This year in Quincy, WA, The Gorge hosted what was rumoured to have been the largest Sasquatch Music Festival to date. Last year, it was easy to see the growth approaching. Strictly regulated parking and camping along with a detailed count of cars were telltale signs of the upcoming capacity increase. Since 2007, I have not missed a Sasquatch and can tell you that there just simply isn’t such a thing as “overflow” camping anymore. All land that could hold camping was accounted for. There was no extra room.
Sasquatch dealt with more people and vehicles than ever before. Funnelling through one entrance with staff checking each four-day pass became an obvious bottleneck and was abandoned. Thousands of people in hundreds of cars lined miles of roads. The need to get them in the campground became greater than the idea of checking for tickets. This was the first year I saw the line of cars grow so long that Washington police were forced to divert traffic, creating two lines, each holding festival goers in anticipation for hours.
Having eliminated the option to buy single day passes, many of the people I normally went with stayed home.

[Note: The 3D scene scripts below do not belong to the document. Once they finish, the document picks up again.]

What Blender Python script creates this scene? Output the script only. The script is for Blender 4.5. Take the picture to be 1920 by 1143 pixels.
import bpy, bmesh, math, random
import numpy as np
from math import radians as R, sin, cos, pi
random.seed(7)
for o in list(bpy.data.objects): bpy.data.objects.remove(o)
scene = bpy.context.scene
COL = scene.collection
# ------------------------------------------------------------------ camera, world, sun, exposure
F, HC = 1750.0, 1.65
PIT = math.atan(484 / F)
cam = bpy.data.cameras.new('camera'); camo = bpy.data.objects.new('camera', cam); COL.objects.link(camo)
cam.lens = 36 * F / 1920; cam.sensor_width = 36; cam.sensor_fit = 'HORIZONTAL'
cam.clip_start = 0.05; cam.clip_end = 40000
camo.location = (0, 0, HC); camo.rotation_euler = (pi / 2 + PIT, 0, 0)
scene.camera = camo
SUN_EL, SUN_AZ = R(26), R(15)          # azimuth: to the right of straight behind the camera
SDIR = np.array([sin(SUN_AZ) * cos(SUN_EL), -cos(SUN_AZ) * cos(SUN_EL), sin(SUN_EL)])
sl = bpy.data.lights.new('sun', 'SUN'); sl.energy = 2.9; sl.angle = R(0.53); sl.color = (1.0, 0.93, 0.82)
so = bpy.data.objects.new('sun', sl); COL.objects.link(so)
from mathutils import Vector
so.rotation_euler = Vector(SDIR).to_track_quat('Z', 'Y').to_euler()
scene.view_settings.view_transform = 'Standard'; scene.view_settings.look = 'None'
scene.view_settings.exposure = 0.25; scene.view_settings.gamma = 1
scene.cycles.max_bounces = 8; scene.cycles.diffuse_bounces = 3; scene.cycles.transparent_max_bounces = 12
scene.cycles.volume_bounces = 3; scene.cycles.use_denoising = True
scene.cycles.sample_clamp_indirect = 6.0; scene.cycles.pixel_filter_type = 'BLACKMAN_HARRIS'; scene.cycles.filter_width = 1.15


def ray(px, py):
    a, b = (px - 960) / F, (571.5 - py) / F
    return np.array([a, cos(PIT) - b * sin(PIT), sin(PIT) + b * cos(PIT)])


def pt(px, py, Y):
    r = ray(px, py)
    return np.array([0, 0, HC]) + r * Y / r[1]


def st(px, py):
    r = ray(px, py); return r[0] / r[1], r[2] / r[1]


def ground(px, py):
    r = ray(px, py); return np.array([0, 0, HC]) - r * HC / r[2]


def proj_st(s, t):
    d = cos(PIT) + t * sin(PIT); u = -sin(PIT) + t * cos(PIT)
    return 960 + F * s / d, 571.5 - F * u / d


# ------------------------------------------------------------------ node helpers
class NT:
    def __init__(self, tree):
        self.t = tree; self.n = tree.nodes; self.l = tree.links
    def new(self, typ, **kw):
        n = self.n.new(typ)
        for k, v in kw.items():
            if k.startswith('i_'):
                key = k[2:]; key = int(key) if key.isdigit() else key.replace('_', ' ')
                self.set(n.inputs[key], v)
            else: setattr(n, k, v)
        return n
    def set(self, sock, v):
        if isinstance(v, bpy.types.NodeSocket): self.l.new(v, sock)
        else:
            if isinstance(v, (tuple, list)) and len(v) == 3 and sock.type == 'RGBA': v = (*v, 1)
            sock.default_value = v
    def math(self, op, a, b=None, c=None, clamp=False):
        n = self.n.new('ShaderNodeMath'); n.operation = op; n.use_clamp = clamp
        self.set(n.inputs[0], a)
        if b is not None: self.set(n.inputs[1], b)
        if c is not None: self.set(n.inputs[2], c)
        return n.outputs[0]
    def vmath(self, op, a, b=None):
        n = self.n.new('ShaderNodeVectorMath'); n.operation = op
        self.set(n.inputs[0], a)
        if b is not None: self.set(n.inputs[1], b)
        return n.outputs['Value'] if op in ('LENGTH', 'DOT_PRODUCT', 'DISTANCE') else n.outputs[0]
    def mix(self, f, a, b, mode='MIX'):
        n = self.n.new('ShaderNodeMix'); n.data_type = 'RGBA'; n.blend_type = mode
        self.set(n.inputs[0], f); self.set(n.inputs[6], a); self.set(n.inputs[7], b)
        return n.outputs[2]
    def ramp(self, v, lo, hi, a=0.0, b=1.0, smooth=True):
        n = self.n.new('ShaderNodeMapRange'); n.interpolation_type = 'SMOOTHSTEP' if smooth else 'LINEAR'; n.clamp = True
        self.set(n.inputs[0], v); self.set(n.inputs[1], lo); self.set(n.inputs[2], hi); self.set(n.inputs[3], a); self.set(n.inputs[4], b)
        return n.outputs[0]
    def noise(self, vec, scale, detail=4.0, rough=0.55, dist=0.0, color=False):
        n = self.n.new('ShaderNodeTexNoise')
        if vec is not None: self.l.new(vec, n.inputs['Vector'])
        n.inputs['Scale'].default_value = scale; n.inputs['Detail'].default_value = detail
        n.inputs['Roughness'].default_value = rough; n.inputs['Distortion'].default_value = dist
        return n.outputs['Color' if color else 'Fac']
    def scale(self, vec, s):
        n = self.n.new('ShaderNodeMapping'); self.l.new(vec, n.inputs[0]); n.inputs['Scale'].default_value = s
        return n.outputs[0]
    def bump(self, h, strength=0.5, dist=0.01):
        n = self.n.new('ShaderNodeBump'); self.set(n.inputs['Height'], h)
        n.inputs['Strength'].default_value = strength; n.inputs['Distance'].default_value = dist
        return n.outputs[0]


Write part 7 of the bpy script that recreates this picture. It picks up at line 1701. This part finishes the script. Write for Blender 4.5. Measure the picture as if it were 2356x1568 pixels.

It was Sasquatch’s most expensive bill, nearly doubling the $170 price tag of only two years ago. To be fair, the festival has added an extra day, but with no option to pick and choose, it’s no longer the poor-man vacation it was in the past. In my fifth year of making the pilgrimage over the Columbia River, we travelled with our smallest group yet, down to four from about 15.
So why is this happening? Why are the numbers climbing for music festivals? Maybe it isn’t the real answer, but I want to say it’s because the ‘70s are coming back. It’s the promise of the year’s first tan. The minimal issues with authorities and the resources to get over whatever anxieties you left at home. Long grass, dust-matted hair, group after group of smiling faces, freedom to dress and act like a complete idiot, and this year, a small tornado to toss plastic bags and tents alike.
The majority are still going for the bands. It’s the same reason I used to go. The music. There are those of us however, who are going to participate in one of our generation’s largest communal stages.
The days start early. The nights go late. Endless possibilities float through the air, you can smell it, wafting on the breeze and thrown about as the wind grows wild.
With a 60 of cheap bourbon in hand, small crews can cause quite a stir. Smaller packs migrate through the herd and are easy to spot. Quickly, they enter and exit new scenes with new casts at will.
Ask a stranger sincerely, “Are you mad at me?”
Nine out of ten times the answer is no. “Why would I be mad at you?” they ask with genuine concern and confusion. Of course, they don’t know what you mean. Or maybe they do. It’s nonsense for the sake of nonsense. Individuals can be sussed out almost immediately with vague interviews. New friends can be found almost as fast. Some people will detest this behaviour. The joke is lost on them and you can move on.
The psychedelic mating dance continues. The soundtrack played at a far off stage, washed out and wavy, floating in an atmosphere thick with romance. We find each other.
It’s the festival mentality; a feeling akin to invincibility. Everyone has what they need with extra to share. You could incinerate American currency and leave your guilt on the shelf. Like traveling, you can be yourself as much as you ever could, like you’ve never felt shame.
I could tell you how the shows were. I could and I couldn’t. The way I see outdoor shows has changed. Bands I would have given anything to see five years ago, I can now watch from the back. I can hear them across the field in a way I’ve never heard before, as a soundtrack to a larger event. The electric feeling, like summer, comes from all angles.
Jack White was remarkable. The man can play with Meg White, or he can play with 12 members, and still commands full attention. Explosions in the Sky again proved to be my favourite way to take in a sunset. If you can get past Zach Condon’s ego, Beirut puts on an amusing show.
If you ask me, the best music took place in the campground when Seattle duo The Grizzled Mighty set up an amp with a generator and full drum kit. Without the benefits of available electricity or a stage, the pair took us well into the night and set the tone for the rest of the weekend. Their raw guitar and wrecking-crew female drummer drew comparisons to the White Stripes and the Black Keys, and sure it’s not off base to say, but it’s a lazy dismissal. The same as I saw Whitney Petty of The Grizzled Mighty, I’d love to see Meg, sitting at her drums in a crowd, having bourbon poured into her mouth by a fan, but that just won’t happen anymore. The Grizzled Mighty are still approachable, still looking for that break. It’s a sincerity that fleshes out their sound. Book more bands like this in Vancouver. I promise I’ll go.
If you ask me, the best show was the four day set. It was the times I could hardly tell if I was eight or thirteen or twice that.